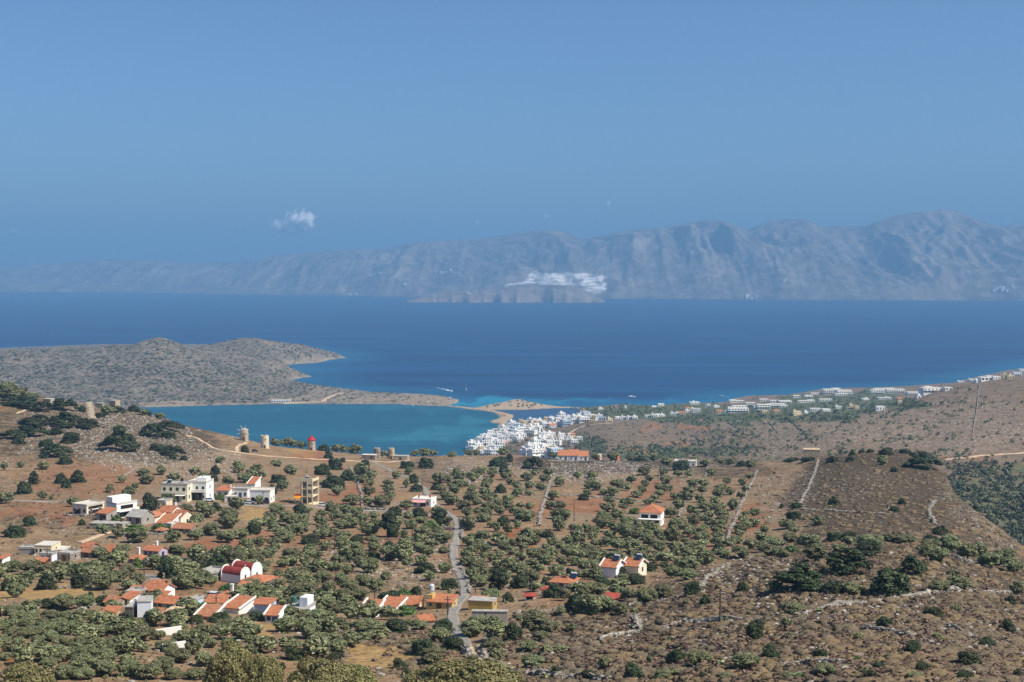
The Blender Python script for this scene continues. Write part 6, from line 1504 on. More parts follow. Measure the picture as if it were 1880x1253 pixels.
for i, p in enumerate(PL):
    u, v, w, h, k = p
    hit = place(u, min(v, 1249))
    x, y, z = hit
    if k == 'y':                                   # rooted below the frame
        y = y - 34 if w > 50 else y - 20; t, _ = ray(u, 1253); x = t * y; z = float(near.ground(np.array(x), np.array(y)))
        s = y / F0; wm = w * s; top = zat(1253 - h, y); hm = top - z
    else:
        s = y / F0; wm, hm = w * s, h * s
        y += wm * .30; z = float(near.ground(np.array(x), np.array(y)))
        if h * 1.0 / w > .55: hm *= .96
    rz = RS.rand() * 6.28
    if k == 'o' and id(p) not in single:
        V = lite[i % 6]; c, s_ = math.cos(rz), math.sin(rz)
        Q = V * np.array([wm * 1.28, wm * 1.28, hm * 1.3])
        stuffV.append(np.stack([Q[..., 0] * c - Q[..., 1] * s_ + x, Q[..., 0] * s_ + Q[..., 1] * c + y, Q[..., 2] + z - .05 * hm], -1)); continue
    name, cat, grp = NAMES[k]
    lvl = 2 if (w > 30 and (k, 2) in PROTO) else 1
    crown = PROTO[(k, lvl)][i % len(PROTO[(k, lvl)])]
    root = empty(name, (x, y, z), rz)
    fat = {'o': 1.27, 'd': 1.12, 't': 1.28, 'g': 1.1, 'p': 1.05, 'y': 1.6}[k]
    vj = 1 + .1 * RS.randn()
    inst(crown, 'crown', (0, 0, -.06 * hm), (wm * fat, wm * fat * (.8 if k == 't' else 1), hm * (1.26 if k == 'o' else 1.2 if k == 't' else 1.08)), 0, root)
    if k in 'opy': inst(TRUNKS[i % 5], 'trunk', (0, 0, 0), (wm * .8, wm * .8, hm), 0, root)
    tag(root, 'x', cat, grp)
    entries.append((root, u, v - h / 2, w, h, k))
FILL = [(120, 1165, 190, 55, 90), (60, 1068, 90, 24, 46), (200, 1062, 110, 24, 34), (370, 1050, 60, 34, 24), (490, 1092, 90, 26, 22), (640, 1152, 100, 30, 18), (470, 1178, 80, 24, 18), (870, 1172, 60, 20, 10), (350, 1150, 70, 30, 14), (200, 1165, 80, 20, 14), (120, 1215, 120, 26, 26), (480, 1060, 130, 40, 14), (560, 1120, 90, 30, 13), (960, 1040, 150, 50, 38), (1180, 1010, 160, 45, 40), (760, 1000, 110, 45, 12), (330, 1120, 60, 30, 8), (560, 990, 130, 40, 20), (870, 920, 90, 50, 16), (1060, 1075, 110, 25, 22), (590, 1190, 110, 25, 14), (1330, 960, 60, 40, 14), (1200, 900, 130, 30, 8)]
rf = np.random.RandomState(404)
lanes = np.concatenate([P_ for P_, _ in ROADS]); occ_ = np.array(OCC)
for fu_, fv_, ru_, rv_, nn_ in FILL:
    k_ = 0
    for _ in range(nn_ * 12):
        if k_ >= nn_: break
        a_, r_ = rf.rand() * 6.28, math.sqrt(rf.rand()); u, v = fu_ + ru_ * r_ * math.cos(a_), fv_ + rv_ * r_ * math.sin(a_)
        w = (14 + 30 * max(0, (v - 850)) / 350) * (.75 + .5 * rf.rand()); h = w * (.55 + .2 * rf.rand())
        if v > 1245 or any(abs(u - a) < .5 * (w + c) * .66 and abs(v - b) < .5 * (h + d) * .5 for a, b, c, d in seen): continue
        x, y, z = place(u, v)
        if np.min(np.hypot(lanes[:, 0] - x, lanes[:, 1] - y)) < 4.5 or np.min(np.hypot(occ_[:, 0] - x, occ_[:, 1] - y) - occ_[:, 2]) < 2.2: continue
        if float(straw_z[int(np.clip(math.log(y / near.Y0) / near.dlog, 0, len(near.Ys) - 1)), int(np.clip((x / y - near.ts[0]) / (near.ts[1] - near.ts[0]), 0, len(near.ts) - 1))]) > .4: continue
        seen.append((u, v, w, h)); k_ += 1
        s = y / F0; wm, hm = w * s * 1.25, h * s * 1.3; rz = rf.rand() * 6.28; V = lite[rf.randint(6)]; c, s_ = math.cos(rz), math.sin(rz)
        Q = V * np.array([wm, wm, hm])
        stuffV.append(np.stack([Q[..., 0] * c - Q[..., 1] * s_ + x, Q[..., 0] * s_ + Q[..., 1] * c + y, Q[..., 2] + z - .05 * hm], -1))
grove = cloud_mesh('olive_grove', np.concatenate(stuffV), [M['olive']])
set_attr(grove, 'tone', np.concatenate([np.full(q.shape[0] * 4, .42 * (rf.rand() - .5)) for q in stuffV]))
tag(add_obj('olive_grove', grove), kind='stuff')
# each plant is told apart by its size, kind and what it stands beside
NOUN = {'o': 'olive tree', 'd': 'dark evergreen bush', 't': 'dark sprawling thicket', 'g': 'bright green shrub', 'p': 'tall dense tree', 'y': 'yellowish feathery tree'}
ORD = ['', 'second ', 'third ', 'fourth ', 'fifth ', 'sixth ', 'seventh ', 'eighth ', 'ninth ', 'tenth ', 'eleventh ', 'twelfth ', 'thirteenth ', 'fourteenth ', 'fifteenth ', 'sixteenth ']
buckets = {}
for e in entries:
    root, u, v, w, h, k = e
    best = min(LM, key=lambda l: (l[0] - u) ** 2 + 2.2 * (l[1] - v) ** 2)
    du, dv = u - best[0], (v - best[1]) * 1.5
    rel = ('right of' if du > 0 else 'left of') if abs(du) > abs(dv) else ('in front of' if dv > 0 else 'behind')
    big = {'o': (21, 33), 'd': (18, 34), 't': (50, 70), 'g': (18, 30), 'p': (38, 50), 'y': (60, 90)}[k]
    size = 'small ' if w < big[0] else ('large ' if w > big[1] else 'medium ')
    if k == 'o': size = {'small ': 'small round ', 'medium ': 'grey-green ', 'large ': 'large spreading '}[size]
    buckets.setdefault((size, k, rel, best[2]), []).append((math.hypot(du, dv), root))
for (size, k, rel, ph), lst in buckets.items():
    lst.sort(key=lambda a: a[0])
    for i, (_, root) in enumerate(lst):
        root['label'] = (f'{size}{NOUN[k]} {rel} {ph}' if len(lst) == 1 else f'{ORD[min(i, 15)]}nearest {size}{NOUN[k]} {rel} {ph}')

# ---------------------------------------------------------------- ground cover: dry cushions, stones, tussocks (nobody could count them)
def scatter(hf, zone, n, rs, box, thr=.25):
    """points spread evenly over the picture of a zone"""
    out = []
    u0, u1, v0, v1 = box
    tries = 0
    while len(out) < n and tries < n * 14:
        tries += 1
        u, v = u0 + (u1 - u0) * rs.rand(), v0 + (v1 - v0) * rs.rand()
        h = hf.hit(u, v)
        if h is None: continue
        t = h[0] / h[1]
        i = int(np.clip((t - hf.ts[0]) / (hf.ts[1] - hf.ts[0]), 0, len(hf.ts) - 1)); j = int(np.clip(math.log(h[1] / hf.Y0) / hf.dlog, 0, len(hf.Ys) - 1))
        if rs.rand() < zone[j, i] and zone[j, i] > thr * rs.rand(): out.append((*h, u, v))
    return np.array(out)
def tufts(name, P, lo, hi, nleaf, leaf, mat, rs, flat=.75, hf=None, protos=6, lob=10):
    pr = []
    for i in range(protos):
        r2 = np.random.RandomState(500 + i); pr.append(leaf_cloud(nleaf, dome_lobes(r2, lob), leaf, r2, asp=1.6))
    out = []
    for q in P:
        w = lo + (hi - lo) * rs.rand() ** 2; V = pr[rs.randint(protos)]; a = rs.rand() * 6.28
        Q = V * np.array([w, w * (.8 + .5 * rs.rand()), w * flat * (.7 + .6 * rs.rand())]); c, s_ = math.cos(a), math.sin(a)
        out.append(np.stack([Q[..., 0] * c - Q[..., 1] * s_ + q[0], Q[..., 0] * s_ + Q[..., 1] * c + q[1], Q[..., 2] + q[2] - .08 * w], -1))
    tag(add_obj(name, cloud_mesh(name, np.concatenate(out), [M[mat]])), kind='stuff')
road_keep = [(P, w) for P, w in ROADS]
def off_roads(P, m=1.0):
    keep = np.ones(len(P), bool)
    for R_, w in road_keep:
        d = np.min(np.hypot(P[:, 0][:, None] - R_[None, :, 0], P[:, 1][:, None] - R_[None, :, 1]), axis=1); keep &= d > w / 2 + m
    oc = np.array(OCC)
    for a in range(0, len(P), 500):
        d = np.hypot(P[a:a + 500, 0][:, None] - oc[None, :, 0], P[a:a + 500, 1][:, None] - oc[None, :, 1]) - oc[None, :, 2]
        keep[a:a + 500] &= d.min(1) > 0.1
    return P[keep]
rs = np.random.RandomState(33)
def cushions(name, P, lo, hi, rs):
    """low rounded spiny cushions, lumpy and run together"""
    sg = 9; prof = [(1.0, -.12), (.98, .22), (.78, .62), (.42, .88), (.0, .98)]
    base = np.array([(r_ * math.cos(2 * math.pi * (i + .5 * (k % 2)) / sg), r_ * math.sin(2 * math.pi * (i + .5 * (k % 2)) / sg), z_) for k, (r_, z_) in enumerate(prof[:-1]) for i in range(sg)] + [(0, 0, .98)])
    q4 = np.array([(k * sg + i, k * sg + (i + 1) % sg, (k + 1) * sg + (i + 1) % sg, (k + 1) * sg + i) for k in range(3) for i in range(sg)])
    q3 = np.array([(3 * sg + i, 3 * sg + (i + 1) % sg, 4 * sg) for i in range(sg)])
    Vs, A, B = [], [], []
    for i, q in enumerate(P):
        w = lo + (hi - lo) * rs.rand() ** 2
        v = base * (1 + .7 * (rs.rand(len(base), 1) - .5)) * np.array([w * (.7 + .7 * rs.rand()), w * (.6 + .4 * rs.rand()), w * .46 * (.6 + .7 * rs.rand())]) * .5
        Vs.append(v + np.array(q[:3])); A.append(q4 + len(base) * i); B.append(q3 + len(base) * i)
    tag(add_obj(name, make_mesh(name, np.concatenate(Vs), [np.concatenate(A), np.concatenate(B)], [M['cushion']], smooth=True)), kind='stuff')
sz = np.clip(scrub_z + .10, 0, 1) * (1 - straw_z)
P = off_roads(scatter(near, sz, 11000, rs, (-90, 2150, 700, 1258)))
cushions('dry_cushion_scrub', P, .7, 2.7, rs)
tufts('dry_twigs', P, .8, 2.6, 30, .17, 'scrub', rs, .5)
P = off_roads(scatter(near, np.clip(.75 - scrub_z * .4, 0.1, 1) * (1 - straw_z), 9000, rs, (-60, 1900, 740, 1258)), .4)
tufts('dry_grass_tussocks', P, .35, 1.3, 16, .3, 'tussock', rs, .5, lob=6)
P = off_roads(scatter(near, np.clip(.5 - scrub_z * .3, 0.1, 1) * (1 - straw_z), 1500, rs, (-60, 1600, 740, 1258)))
tufts('low_green_shrubs', P, .6, 1.8, 30, .24, 'olive', rs, .75)
def stones(name, P, lo, hi, mat, rs):
    ico_v, ico_f = ICO, ICOF
    Vs, Fs = [], []
    for i, q in enumerate(P):
        w = lo + (hi - lo) * rs.rand() ** 3
        v = ico_v * (1 + .45 * (rs.rand(12, 1) - .5)) * np.array([w * (.7 + .6 * rs.rand()), w * (.7 + .6 * rs.rand()), w * .6 * (.6 + .7 * rs.rand())]) * .5
        Vs.append(v + np.array([q[0], q[1], q[2] + w * .08])); Fs.append(ico_f + 12 * i)
    tag(add_obj(name, make_mesh(name, np.concatenate(Vs), np.concatenate(Fs), [M[mat]])), kind='stuff')
P = off_roads(scatter(near, np.clip(rock_z - .12, 0, 1) * (1 - straw_z), 8800, rs, (-90, 2150, 700, 1258)), .5)
stones('loose_limestone', P, .15, 1.25, 'limestone', rs)
P = off_roads(scatter(near, np.clip(rock_z - .2, 0, 1), 4200, rs, (-40, 460, 735, 885)), .5)
P2 = off_roads(scatter(near, np.clip(rock_z - .2, 0, 1), 2600, rs, (820, 1290, 838, 892)), .5)
stones('hillside_rubble', np.concatenate([P, P2]), .3, 1.9, 'limestone', rs)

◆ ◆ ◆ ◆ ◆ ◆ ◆

To be done.
Determine how many lines of the material include the string "picture". Output only that count.

Solution to this problem.
2